In fact, given these trends, along with improved alcohol education, you would expect your graph to have an even larger drop-off.

Quote:
however, my husband and I are both much less inclined to drink if we are going to drive because of this limit, and I'm sure we are not alone in that regard. Its had an impact.
Yeah, but if you did drink and drive, you would have pulled it off.

You and your husband considered the possibilities and decided not to drink. Two decades ago you would have decided which of you was in better condition to drive, and then you would have driven home; and nothing would have happened. You would have known you were impaired, it would be unusual to you, and you would have driven carefully. In fact if you knew you were actually not in condition to drive, you wouldn't have driven.

Alcoholics do not have this choice. I'm suggesting that most really serious, fatal accidents do not happen at .08, but are alcoholics who are at .15 and up.

At .08 you are three seconds slower, and you rear-end somebody at a red light, but you're going 10 MPH because you've hit the brakes, just too late.

At .13 you miss the red light entirely and T-bone somebody in the intersection. It sucks hard, but nobody (usually) dies.

But at .27 you enter the wrong ramp of the highway, go the wrong way at 50 MPH and hit someone head-on.

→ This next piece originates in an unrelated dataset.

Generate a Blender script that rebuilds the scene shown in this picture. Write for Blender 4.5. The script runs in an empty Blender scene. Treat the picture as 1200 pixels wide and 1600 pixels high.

Because you're an alcoholic, you fail to make the right choice even if you are a PA state trooper and accident investigator who had a similar crash four months prior.

Quote:
Quigg, a trooper who had overseen DUI checkpoints on Philadelphia area highways, was placed on restricted duty following a DUI-related crash on Route 422 in Montgomery County in December 2009.
additional story

Bonus karma: the trooper killed himself, but not his 23 year old victim. He was not wearing a seatbelt... she was.